Hormis ces propos de café du commerce, Éric Denécé fait preuve d'une réelle culture de son objet. Il connaît tout, de son histoire et de son fonctionnement, des habitudes prises jusqu'au rejet hautain du renseignement, avec lequel il semble que nous ayons timidement commencé de rompre sous la présidence Sarkozy, qui fut en outre le premier président français en exercice à tenter d'instaurer un contrôle parlementaire sur les activités de renseignement. Un bémol : Sarkozy ne s'intéressait qu'au renseignement intérieur, à savoir le terrorisme et les quartiers sensibles. Un intérêt tout à fait dans la tradition du renseignement français, dont le trait dominant aura été, au long des siècles si l'on en croit l'auteur, la surveillance des populations. Tradition monarchique oblige, une surveillance placée sous le "secret du roi", les Hommes du Président d'aujourd'hui poursuivant la longue habitude française d'abus de pouvoir qui a conduit nos présidents à préférer les réseaux parallèles aux institutions officielles, et les barbouzes, plus discrets encore.

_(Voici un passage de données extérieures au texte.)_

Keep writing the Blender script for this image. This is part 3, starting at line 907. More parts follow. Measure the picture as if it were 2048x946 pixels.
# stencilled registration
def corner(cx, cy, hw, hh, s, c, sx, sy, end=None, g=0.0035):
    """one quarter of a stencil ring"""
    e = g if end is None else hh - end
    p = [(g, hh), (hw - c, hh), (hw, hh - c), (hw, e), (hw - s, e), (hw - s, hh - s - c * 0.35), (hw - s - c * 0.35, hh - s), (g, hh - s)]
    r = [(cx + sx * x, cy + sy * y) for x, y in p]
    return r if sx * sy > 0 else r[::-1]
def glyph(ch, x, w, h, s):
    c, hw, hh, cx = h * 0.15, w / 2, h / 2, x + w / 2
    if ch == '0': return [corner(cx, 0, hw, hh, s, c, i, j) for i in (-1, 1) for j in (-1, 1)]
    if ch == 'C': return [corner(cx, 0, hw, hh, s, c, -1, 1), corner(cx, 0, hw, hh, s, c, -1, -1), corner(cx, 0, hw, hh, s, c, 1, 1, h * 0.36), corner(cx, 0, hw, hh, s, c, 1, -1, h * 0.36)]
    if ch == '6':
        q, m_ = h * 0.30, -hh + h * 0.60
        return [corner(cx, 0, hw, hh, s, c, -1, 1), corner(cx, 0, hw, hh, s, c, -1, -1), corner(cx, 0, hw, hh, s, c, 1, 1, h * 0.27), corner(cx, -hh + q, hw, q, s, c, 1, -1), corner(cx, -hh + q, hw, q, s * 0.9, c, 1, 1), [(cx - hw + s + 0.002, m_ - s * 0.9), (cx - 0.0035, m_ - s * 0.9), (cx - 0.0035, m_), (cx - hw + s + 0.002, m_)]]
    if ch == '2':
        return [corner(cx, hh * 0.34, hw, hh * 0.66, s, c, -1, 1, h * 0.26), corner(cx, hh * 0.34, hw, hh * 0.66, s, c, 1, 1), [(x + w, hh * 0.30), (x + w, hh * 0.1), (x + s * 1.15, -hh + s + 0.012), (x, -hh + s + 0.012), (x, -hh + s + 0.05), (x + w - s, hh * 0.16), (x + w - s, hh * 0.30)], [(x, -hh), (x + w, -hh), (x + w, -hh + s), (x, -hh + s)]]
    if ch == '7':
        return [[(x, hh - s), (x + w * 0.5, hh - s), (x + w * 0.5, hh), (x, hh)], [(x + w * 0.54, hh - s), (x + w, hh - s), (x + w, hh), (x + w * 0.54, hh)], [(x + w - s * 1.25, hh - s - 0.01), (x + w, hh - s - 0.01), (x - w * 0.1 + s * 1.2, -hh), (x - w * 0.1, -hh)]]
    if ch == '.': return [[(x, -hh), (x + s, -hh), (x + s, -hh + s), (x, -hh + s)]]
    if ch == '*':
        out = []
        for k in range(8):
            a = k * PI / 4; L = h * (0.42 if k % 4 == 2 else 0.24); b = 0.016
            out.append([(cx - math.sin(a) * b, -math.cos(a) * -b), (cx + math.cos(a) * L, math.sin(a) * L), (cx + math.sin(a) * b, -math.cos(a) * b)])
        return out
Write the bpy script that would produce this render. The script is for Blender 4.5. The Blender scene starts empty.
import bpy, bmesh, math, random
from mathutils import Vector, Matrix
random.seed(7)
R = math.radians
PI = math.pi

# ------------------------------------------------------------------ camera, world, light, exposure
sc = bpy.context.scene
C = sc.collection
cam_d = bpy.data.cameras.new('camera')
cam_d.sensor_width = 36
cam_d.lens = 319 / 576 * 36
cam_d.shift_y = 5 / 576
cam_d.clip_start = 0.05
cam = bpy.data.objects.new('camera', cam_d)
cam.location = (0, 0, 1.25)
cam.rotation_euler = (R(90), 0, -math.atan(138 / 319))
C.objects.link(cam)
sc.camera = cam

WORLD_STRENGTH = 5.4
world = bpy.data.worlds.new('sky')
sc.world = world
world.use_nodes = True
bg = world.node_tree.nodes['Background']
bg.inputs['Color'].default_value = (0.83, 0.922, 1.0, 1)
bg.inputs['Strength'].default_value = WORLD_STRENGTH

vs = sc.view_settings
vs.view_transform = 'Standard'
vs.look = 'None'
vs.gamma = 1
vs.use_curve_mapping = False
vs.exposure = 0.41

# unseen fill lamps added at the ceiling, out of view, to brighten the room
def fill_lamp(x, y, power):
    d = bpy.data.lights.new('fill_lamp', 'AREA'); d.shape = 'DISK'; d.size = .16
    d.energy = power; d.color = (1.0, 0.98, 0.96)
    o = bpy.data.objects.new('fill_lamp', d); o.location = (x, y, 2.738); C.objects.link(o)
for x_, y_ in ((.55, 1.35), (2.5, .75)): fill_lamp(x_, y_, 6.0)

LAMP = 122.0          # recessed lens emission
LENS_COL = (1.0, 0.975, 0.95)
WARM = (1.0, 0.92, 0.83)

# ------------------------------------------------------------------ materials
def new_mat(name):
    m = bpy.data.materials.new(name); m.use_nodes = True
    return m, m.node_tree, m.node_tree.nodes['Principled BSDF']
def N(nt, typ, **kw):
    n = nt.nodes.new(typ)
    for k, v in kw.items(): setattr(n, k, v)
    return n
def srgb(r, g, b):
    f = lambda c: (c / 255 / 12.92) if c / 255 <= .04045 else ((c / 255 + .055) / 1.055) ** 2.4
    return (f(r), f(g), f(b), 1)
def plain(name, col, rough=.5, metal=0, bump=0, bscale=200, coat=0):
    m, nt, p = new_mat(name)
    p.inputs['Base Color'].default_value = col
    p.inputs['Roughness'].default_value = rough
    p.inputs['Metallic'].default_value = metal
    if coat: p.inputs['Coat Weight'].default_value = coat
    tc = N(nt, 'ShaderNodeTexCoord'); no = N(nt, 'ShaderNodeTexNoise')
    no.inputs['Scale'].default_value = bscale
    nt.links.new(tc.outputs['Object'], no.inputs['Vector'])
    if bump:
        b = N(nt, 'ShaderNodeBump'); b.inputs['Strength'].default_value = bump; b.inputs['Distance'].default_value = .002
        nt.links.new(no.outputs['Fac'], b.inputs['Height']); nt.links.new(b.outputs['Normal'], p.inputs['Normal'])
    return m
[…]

Le tout sous la coupe exclusive du Chef de l'État. On le voit, malgré la réforme Sarkozy, le mal français pour le coup perdure, et la tradition de l'État reste celle de la confiscation des missions de la DCRI par exemple, transformée en agence d'investigation au service de l'Élysée... Il y a encore du chemin à parcourir avant la création d'un service vraiment opérant et moderne, on le voit !
Citation
Sans aucun doute, le renseignement français a été le plus faible et le plus inutile de tous les services secrets hostiles auxquels nous avons été confrontés.